Untergang eines Flüchtlingsbootes bei Lampedusa fordert vermutlich 70 Opfer

ROM taz ■ Bis zu 70 Tote hat der Untergang eines Flüchtlingsschiffs gefordert, das sich in der Straße von Sizilien auf der Fahrt zur italienischen Insel Lampedusa befand. Wie erst gestern bekannt wurde, barg am Montag ein tunesischer Fischkutter zwei Frauen und drei Männer 50 Seemeilen südlich von Lampedusa, die berichteten, dass ihr Boot schon am Samstag gekentert sei. Die italienische Marine nahm sofort die Suche auf, konnte aber zunächst nur elf Leichen finden.

Das Unglücksschiff gehörte offenbar zu den zahlreichen Booten, die in diesen Tagen wieder viele illegale Immigranten von der nordafrikanischen Küste zur südlich Siziliens gelegenen Insel Lampedusa bringen. Allein in den letzten 48 Stunden trafen erneut 200 Menschen ein; die Gesamtzahl für die letzte Woche liegt damit deutlich über 2.000.

Für Umberto Bossi von der Regierungspartei Lega Nord ist der erneute Flüchtlingszustrom Anlass, nach einem rüden Vorgehen gegen die Immigranten zu rufen.
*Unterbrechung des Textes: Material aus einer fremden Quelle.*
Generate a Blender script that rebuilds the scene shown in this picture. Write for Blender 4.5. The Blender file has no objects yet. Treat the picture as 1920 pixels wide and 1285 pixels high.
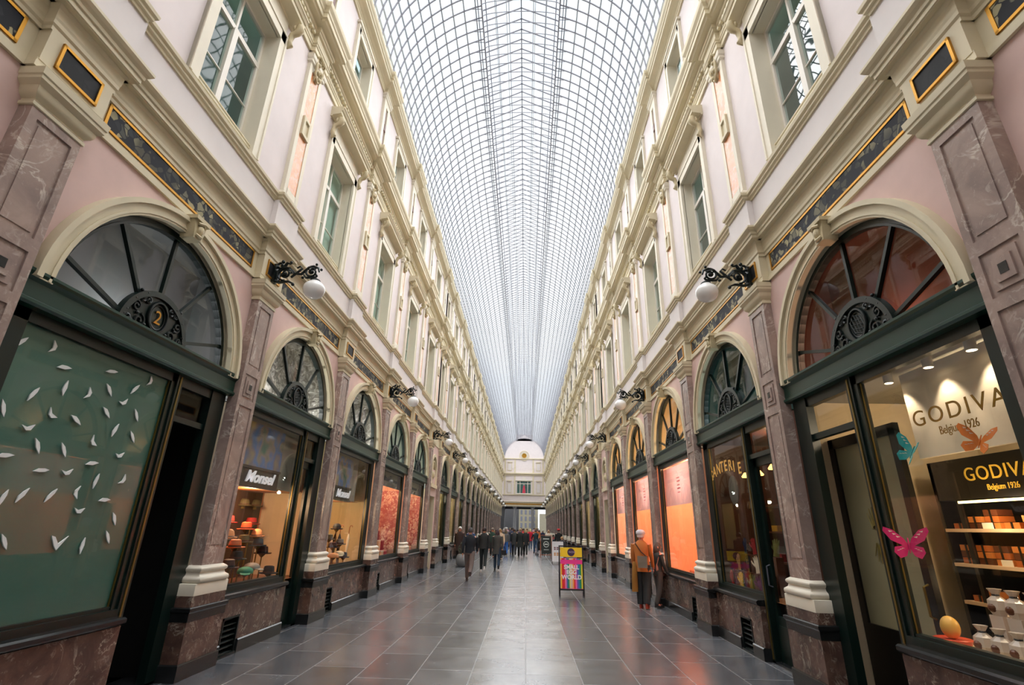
import bpy, bmesh, math, random
from mathutils import Vector, Matrix
from math import sin, cos, pi, radians
random.seed(7)
SC = bpy.context.scene
COL = SC.collection
# ---------------------------------------------------------------- camera, sky, sun, exposure
CAM_Z, CAM_X = 1.739, 0.304
PITCH, YAW, ROLL, FPX = 0.3566, 0.0324, 0.0219, 934.185
f_ = Vector((-sin(YAW)*cos(PITCH), cos(YAW)*cos(PITCH), sin(PITCH)))
r_ = Vector((cos(YAW), sin(YAW), 0)); u_ = r_.cross(f_)
r2 = r_*cos(ROLL) + u_*sin(ROLL); u2 = u_*cos(ROLL) - r_*sin(ROLL)
cd = bpy.data.cameras.new('camera'); cam = bpy.data.objects.new('camera', cd); COL.objects.link(cam)
cam.matrix_world = Matrix(((r2.x, u2.x, -f_.x, CAM_X), (r2.y, u2.y, -f_.y, 0), (r2.z, u2.z, -f_.z, CAM_Z), (0, 0, 0, 1)))
cd.sensor_width = 36; cd.sensor_fit = 'HORIZONTAL'; cd.lens = FPX*36/1920
cd.clip_start = .05; cd.clip_end = 500
SC.camera = cam
SC.view_settings.view_transform = 'Standard'; SC.view_settings.look = 'None'
SC.view_settings.gamma = 1; SC.view_settings.use_curve_mapping = False
SC.view_settings.exposure = 0.35
W = bpy.data.worlds.new('overcast_sky'); SC.world = W; W.use_nodes = True
nt = W.node_tree; nt.nodes.clear()
bg = nt.nodes.new('ShaderNodeBackground'); wo = nt.nodes.new('ShaderNodeOutputWorld')
tc = nt.nodes.new('ShaderNodeTexCoord'); nz = nt.nodes.new('ShaderNodeTexNoise'); cr = nt.nodes.new('ShaderNodeValToRGB')
nz.inputs['Scale'].default_value = 1.6; nz.inputs['Detail'].default_value = 3
cr.color_ramp.elements[0].color = (.76, .85, .94, 1); cr.color_ramp.elements[0].position = .35
cr.color_ramp.elements[1].color = (.92, .95, .98, 1); cr.color_ramp.elements[1].position = .65
nt.links.new(tc.outputs['Generated'], nz.inputs['Vector']); nt.links.new(nz.outputs['Fac'], cr.inputs['Fac'])
nt.links.new(cr.outputs['Color'], bg.inputs['Color']); bg.inputs['Strength'].default_value = 1.12
nt.links.new(bg.outputs[0], wo.inputs[0])
def sun(name, rx, ry, e, ang, col):
    l = bpy.data.lights.new(name, 'SUN'); l.energy = e; l.angle = radians(ang); l.color = col
    o = bpy.data.objects.new(name, l); o.rotation_euler = (radians(rx), radians(ry), 0); o.location = (0, 20, 30); COL.objects.link(o)
sun('overcast_sun', -12, 0, 9.2, 130, (1, .99, .98))

# ---------------------------------------------------------------- helpers
def tag(o, label=None, cat=None, group=None, kind=None):
    if label: o['label'] = label
    if cat: o['category'] = cat
    if group: o['group'] = group
    if kind: o['kind'] = kind
    return o
def empty(name, loc=(0, 0, 0), rz=0, **k):
    o = bpy.data.objects.new(name, None); o.location = loc; o.rotation_euler = (0, 0, rz); o.empty_display_size = .2
    COL.objects.link(o); return tag(o, **k)
def copy_tree(o, parent=None):
    c = o.copy(); COL.objects.link(c); c.parent = parent
    for ch in list(o.children): copy_tree(ch, c)
    return c
class MB:
    def __init__(s, t=None): s.v = []; s.f = []; s.m = []; s.t = t
    def add(s, vs, fs, mi=0):
        n = len(s.v); t = s.t
        s.v.extend([t(*p) for p in vs] if t else [tuple(p) for p in vs])
        s.f.extend([tuple(i+n for i in f) for f in fs]); s.m.extend([mi]*len(fs)); return s
    def box(s, a0, a1, b0, b1, c0, c1, mi=0):
        return s.add([(a0, b0, c0), (a1, b0, c0), (a1, b1, c0), (a0, b1, c0), (a0, b0, c1), (a1, b0, c1), (a1, b1, c1), (a0, b1, c1)],
                     [(3, 2, 1, 0), (4, 5, 6, 7), (0, 1, 5, 4), (1, 2, 6, 5), (2, 3, 7, 6), (3, 0, 4, 7)], mi)
    def extr(s, pts, u0, u1, mi=0, order='dz'):          # closed profile (d,z) swept along u
        n = len(pts)
        vs = [(p[0], u0, p[1]) for p in pts]+[(p[0], u1, p[1]) for p in pts]
        fs = [(i, (i+1) % n, n+(i+1) % n, n+i) for i in range(n)]+[tuple(range(n-1, -1, -1)), tuple(range(n, 2*n))]
        return s.add(vs, fs, mi)
    def plate(s, pts, d0, d1, mi=0):                      # outline (u,z) with thickness in d
        n = len(pts)
        vs = [(d0, p[0], p[1]) for p in pts]+[(d1, p[0], p[1]) for p in pts]
        fs = [(i, (i+1) % n, n+(i+1) % n, n+i) for i in range(n)]+[tuple(range(n-1, -1, -1)), tuple(range(n, 2*n))]
        return s.add(vs, fs, mi)
    def rstack(s, prof, d0, half, back, mi=0, uc=0):      # rectangular stack: prof [(e,z)]; front at d0-e, sides half+e
        vs = []; n = len(prof)
        for e, z in prof: vs += [(back, uc-half-e, z), (d0-e, uc-half-e, z), (d0-e, uc+half+e, z), (back, uc+half+e, z)]
        fs = []
        for k in range(n-1):
            for i in range(4): fs.append((4*k+i, 4*k+(i+1) % 4, 4*k+4+(i+1) % 4, 4*k+4+i))
        fs += [(0, 1, 2, 3), (4*n-4, 4*n-3, 4*n-2, 4*n-1)]
        return s.add(vs, fs, mi)
    def tube(s, path, r, n=6, mi=0, closed=False):
        P = [Vector(p) for p in path]; m = len(P); rr = r if isinstance(r, (list, tuple)) else [r]*m
        vs = []; prev = None
        for i in range(m):
            t = (P[(i+1) % m]-P[i-1]) if closed else (P[min(i+1, m-1)]-P[max(i-1, 0)])
            if t.length < 1e-9: t = Vector((0, 0, 1))
            t.normalize()
            if prev is None:
                a = Vector((0, 0, 1)) if abs(t.z) < .9 else Vector((1, 0, 0)); x = t.cross(a).normalized()
            else:
                x = prev-t*prev.dot(t)
                x = x.normalized() if x.length > 1e-6 else t.orthogonal().normalized()
            prev = x; y = t.cross(x)
            for k in range(n):
                q = P[i]+(x*cos(2*pi*k/n)+y*sin(2*pi*k/n))*rr[i]; vs.append(tuple(q))
        fs = []
        for i in range(m if closed else m-1):
            j = (i+1) % m
            for k in range(n): fs.append((i*n+k, i*n+(k+1) % n, j*n+(k+1) % n, j*n+k))
        if not closed: fs += [tuple(range(n-1, -1, -1)), tuple(range((m-1)*n, m*n))]
        return s.add(vs, fs, mi)
    def lathe(s, prof, c=(0, 0, 0), n=20, mi=0, sx=1, sy=1):
        vs = []; m = len(prof)
        for r, z in prof:
            for k in range(n): vs.append((c[0]+r*sx*cos(2*pi*k/n), c[1]+r*sy*sin(2*pi*k/n), c[2]+z))
        fs = [(i*n+k, i*n+(k+1) % n, (i+1)*n+(k+1) % n, (i+1)*n+k) for i in range(m-1) for k in range(n)]
        fs += [tuple(range(n-1, -1, -1)), tuple(range((m-1)*n, m*n))]
        return s.add(vs, fs, mi)
    def ball(s, c, r, n=10, mi=0, sc=(1, 1, 1)):
        pr = [(max(r*sin(pi*i/n), 1e-4), -r*cos(pi*i/n)*sc[2]) for i in range(n+1)]
        return s.lathe(pr, c, n+2, mi, sc[0], sc[1])
    def arch(s, r0, r1, d0, d1, uc, zc, n=28, mi=0, a0=0, a1=pi, sc=1):   # half ring solid
        vs = []
        for i in range(n+1):
            a = a0+(a1-a0)*i/n
            for r, d in ((r0, d0), (r1, d0), (r1, d1), (r0, d1)): vs.append((d, uc+r*cos(a), zc+r*sc*sin(a)))
        fs = [(4*i+k, 4*i+(k+1) % 4, 4*i+4+(k+1) % 4, 4*i+4+k) for i in range(n) for k in range(4)]
        if abs(a1-a0-2*pi) > 1e-6: fs += [(3, 2, 1, 0), (4*n, 4*n+1, 4*n+2, 4*n+3)]
        return s.add(vs, fs, mi)
    def build(s, name, mats, parent=None, loc=None, rz=None, smooth=False, fix=True, **k):
        me = bpy.data.meshes.new(name); me.from_pydata(s.v, [], s.f)
        if not isinstance(mats, (list, tuple)): mats = [mats]
        for m in mats: me.materials.append(m)
        if len(mats) > 1: me.polygons.foreach_set('material_index', s.m)
        if fix:
            b = bmesh.new(); b.from_mesh(me); bmesh.ops.recalc_face_normals(b, faces=b.faces); b.to_mesh(me); b.free()
        if smooth:
            me.shade_smooth()
            me.set_sharp_from_angle(angle=radians(smooth if smooth is not True else 40))
        me.update()
        o = bpy.data.objects.new(name, me); COL.objects.link(o); o.parent = parent
        if loc: o.location = loc
        if rz is not None: o.rotation_euler = (0, 0, rz)
        return tag(o, **k)
def text_obj(name, body, size, mat, parent, loc, rot, ext=.003, align='LEFT', sx=1, shear=0, spacing=1, bold=0):
    c = bpy.data.curves.new(name, 'FONT'); c.body = body; c.size = size; c.extrude = ext; c.align_x = align
    c.shear = shear; c.space_character = spacing; c.offset = bold
    o = bpy.data.objects.new(name, c); COL.objects.link(o)
    dg = bpy.context.evaluated_depsgraph_get(); dg.update()
    me = bpy.data.meshes.new_from_object(o.evaluated_get(dg)); me.name = name
    bpy.data.objects.remove(o); me.materials.clear(); me.materials.append(mat)
    q = bpy.data.objects.new(name, me); COL.objects.link(q); q.parent = parent; q.location = loc; q.rotation_euler = rot; q.scale = (sx, 1, 1)
    return q
ORD = ['zeroth', 'first', 'second', 'third', 'fourth', 'fifth', 'sixth', 'seventh', 'eighth', 'ninth', 'tenth', 'eleventh', 'twelfth',
       'thirteenth', 'fourteenth', 'fifteenth', 'sixteenth', 'seventeenth', 'eighteenth', 'nineteenth', 'twentieth', 'twenty-first',
       'twenty-second', 'twenty-third', 'twenty-fourth', 'twenty-fifth', 'twenty-sixth', 'twenty-seventh']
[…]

In einem – später dementierten – Zeitungsinterview forderte der Lega-Chef und Minister für Verfassungsreform, der italienischen Marine solle der Befehl erteilt werden, auf Immigrantenschiffe zu schießen. Bossi trägt damit in der ihm eigenen populistischen Manier der Tatsache Rechnung, dass auch das von ihm inspirierte und im letzten Jahr verabschiedete Ausländergesetz entgegen vollmundigen Versprechen an die rechte Wählerschaft bisher den Immigrantenzustrom nicht stoppte.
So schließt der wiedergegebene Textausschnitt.